• Do this: Write out each line exactly as it stands, please.

• Records supplied:
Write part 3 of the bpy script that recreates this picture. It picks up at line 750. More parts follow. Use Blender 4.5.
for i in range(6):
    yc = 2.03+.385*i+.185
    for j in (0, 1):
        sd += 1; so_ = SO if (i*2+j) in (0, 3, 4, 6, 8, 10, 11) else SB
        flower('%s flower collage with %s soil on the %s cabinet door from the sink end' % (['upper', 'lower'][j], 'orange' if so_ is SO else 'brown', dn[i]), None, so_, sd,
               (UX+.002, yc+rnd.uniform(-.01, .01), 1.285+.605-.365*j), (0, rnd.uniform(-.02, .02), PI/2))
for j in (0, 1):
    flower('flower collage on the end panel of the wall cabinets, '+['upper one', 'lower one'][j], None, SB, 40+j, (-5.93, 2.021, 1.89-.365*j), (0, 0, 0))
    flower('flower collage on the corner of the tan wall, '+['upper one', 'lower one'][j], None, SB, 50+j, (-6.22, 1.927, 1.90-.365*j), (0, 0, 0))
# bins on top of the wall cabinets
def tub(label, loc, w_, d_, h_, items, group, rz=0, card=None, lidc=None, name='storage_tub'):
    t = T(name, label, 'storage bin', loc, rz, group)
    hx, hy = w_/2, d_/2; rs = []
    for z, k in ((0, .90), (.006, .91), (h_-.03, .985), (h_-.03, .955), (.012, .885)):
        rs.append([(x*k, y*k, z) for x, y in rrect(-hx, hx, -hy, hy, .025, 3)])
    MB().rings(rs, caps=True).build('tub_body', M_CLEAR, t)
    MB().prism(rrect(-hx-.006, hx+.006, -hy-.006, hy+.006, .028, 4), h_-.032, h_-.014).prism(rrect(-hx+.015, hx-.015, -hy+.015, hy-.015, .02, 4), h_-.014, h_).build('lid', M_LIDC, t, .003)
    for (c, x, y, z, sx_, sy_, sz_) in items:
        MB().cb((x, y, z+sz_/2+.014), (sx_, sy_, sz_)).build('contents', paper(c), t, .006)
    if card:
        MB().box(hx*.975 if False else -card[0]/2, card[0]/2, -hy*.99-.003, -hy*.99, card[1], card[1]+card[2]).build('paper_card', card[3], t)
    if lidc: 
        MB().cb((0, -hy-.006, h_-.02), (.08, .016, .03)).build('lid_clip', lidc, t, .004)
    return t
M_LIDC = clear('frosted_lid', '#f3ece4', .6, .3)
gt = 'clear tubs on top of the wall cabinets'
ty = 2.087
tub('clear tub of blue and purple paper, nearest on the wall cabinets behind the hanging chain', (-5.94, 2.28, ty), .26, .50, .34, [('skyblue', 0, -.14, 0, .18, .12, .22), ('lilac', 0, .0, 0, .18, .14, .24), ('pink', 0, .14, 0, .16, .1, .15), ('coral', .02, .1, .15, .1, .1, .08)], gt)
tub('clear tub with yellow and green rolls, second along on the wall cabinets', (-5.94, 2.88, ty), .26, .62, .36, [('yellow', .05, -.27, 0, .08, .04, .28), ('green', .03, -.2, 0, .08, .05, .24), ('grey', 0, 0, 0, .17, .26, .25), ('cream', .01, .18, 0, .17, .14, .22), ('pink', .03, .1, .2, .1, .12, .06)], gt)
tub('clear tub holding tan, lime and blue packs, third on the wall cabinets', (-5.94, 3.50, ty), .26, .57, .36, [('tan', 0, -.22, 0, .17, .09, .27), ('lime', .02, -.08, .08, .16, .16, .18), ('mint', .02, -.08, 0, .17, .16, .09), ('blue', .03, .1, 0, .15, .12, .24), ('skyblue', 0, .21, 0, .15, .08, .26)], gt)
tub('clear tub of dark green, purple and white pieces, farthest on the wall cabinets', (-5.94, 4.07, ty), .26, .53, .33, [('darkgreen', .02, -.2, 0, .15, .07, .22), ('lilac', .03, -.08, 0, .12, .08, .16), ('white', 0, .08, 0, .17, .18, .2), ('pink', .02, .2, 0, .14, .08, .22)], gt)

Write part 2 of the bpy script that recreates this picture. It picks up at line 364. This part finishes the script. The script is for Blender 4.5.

• Exercise answer:
Write part 3 of the bpy script that recreates this picture. It picks up at line 750. More parts follow. Use Blender 4.5.
for i in range(6):
    yc = 2.03+.385*i+.185
    for j in (0, 1):
        sd += 1; so_ = SO if (i*2+j) in (0, 3, 4, 6, 8, 10, 11) else SB
        flower('%s flower collage with %s soil on the %s cabinet door from the sink end' % (['upper', 'lower'][j], 'orange' if so_ is SO else 'brown', dn[i]), None, so_, sd,
               (UX+.002, yc+rnd.uniform(-.01, .01), 1.285+.605-.365*j), (0, rnd.uniform(-.02, .02), PI/2))
for j in (0, 1):
    flower('flower collage on the end panel of the wall cabinets, '+['upper one', 'lower one'][j], None, SB, 40+j, (-5.93, 2.021, 1.89-.365*j), (0, 0, 0))
    flower('flower collage on the corner of the tan wall, '+['upper one', 'lower one'][j], None, SB, 50+j, (-6.22, 1.927, 1.90-.365*j), (0, 0, 0))
# bins on top of the wall cabinets
def tub(label, loc, w_, d_, h_, items, group, rz=0, card=None, lidc=None, name='storage_tub'):
    t = T(name, label, 'storage bin', loc, rz, group)
    hx, hy = w_/2, d_/2; rs = []
    for z, k in ((0, .90), (.006, .91), (h_-.03, .985), (h_-.03, .955), (.012, .885)):
        rs.append([(x*k, y*k, z) for x, y in rrect(-hx, hx, -hy, hy, .025, 3)])
    MB().rings(rs, caps=True).build('tub_body', M_CLEAR, t)
    MB().prism(rrect(-hx-.006, hx+.006, -hy-.006, hy+.006, .028, 4), h_-.032, h_-.014).prism(rrect(-hx+.015, hx-.015, -hy+.015, hy-.015, .02, 4), h_-.014, h_).build('lid', M_LIDC, t, .003)
    for (c, x, y, z, sx_, sy_, sz_) in items:
        MB().cb((x, y, z+sz_/2+.014), (sx_, sy_, sz_)).build('contents', paper(c), t, .006)
    if card:
        MB().box(hx*.975 if False else -card[0]/2, card[0]/2, -hy*.99-.003, -hy*.99, card[1], card[1]+card[2]).build('paper_card', card[3], t)
    if lidc: 
        MB().cb((0, -hy-.006, h_-.02), (.08, .016, .03)).build('lid_clip', lidc, t, .004)
    return t
M_LIDC = clear('frosted_lid', '#f3ece4', .6, .3)
gt = 'clear tubs on top of the wall cabinets'
ty = 2.087
tub('clear tub of blue and purple paper, nearest on the wall cabinets behind the hanging chain', (-5.94, 2.28, ty), .26, .50, .34, [('skyblue', 0, -.14, 0, .18, .12, .22), ('lilac', 0, .0, 0, .18, .14, .24), ('pink', 0, .14, 0, .16, .1, .15), ('coral', .02, .1, .15, .1, .1, .08)], gt)
tub('clear tub with yellow and green rolls, second along on the wall cabinets', (-5.94, 2.88, ty), .26, .62, .36, [('yellow', .05, -.27, 0, .08, .04, .28), ('green', .03, -.2, 0, .08, .05, .24), ('grey', 0, 0, 0, .17, .26, .25), ('cream', .01, .18, 0, .17, .14, .22), ('pink', .03, .1, .2, .1, .12, .06)], gt)
tub('clear tub holding tan, lime and blue packs, third on the wall cabinets', (-5.94, 3.50, ty), .26, .57, .36, [('tan', 0, -.22, 0, .17, .09, .27), ('lime', .02, -.08, .08, .16, .16, .18), ('mint', .02, -.08, 0, .17, .16, .09), ('blue', .03, .1, 0, .15, .12, .24), ('skyblue', 0, .21, 0, .15, .08, .26)], gt)
tub('clear tub of dark green, purple and white pieces, farthest on the wall cabinets', (-5.94, 4.07, ty), .26, .53, .33, [('darkgreen', .02, -.2, 0, .15, .07, .22), ('lilac', .03, -.08, 0, .12, .08, .16), ('white', 0, .08, 0, .17, .18, .2), ('pink', .02, .2, 0, .14, .08, .22)], gt)

Write part 2 of the bpy script that recreates this picture. It picks up at line 364. This part finishes the script. The script is for Blender 4.5.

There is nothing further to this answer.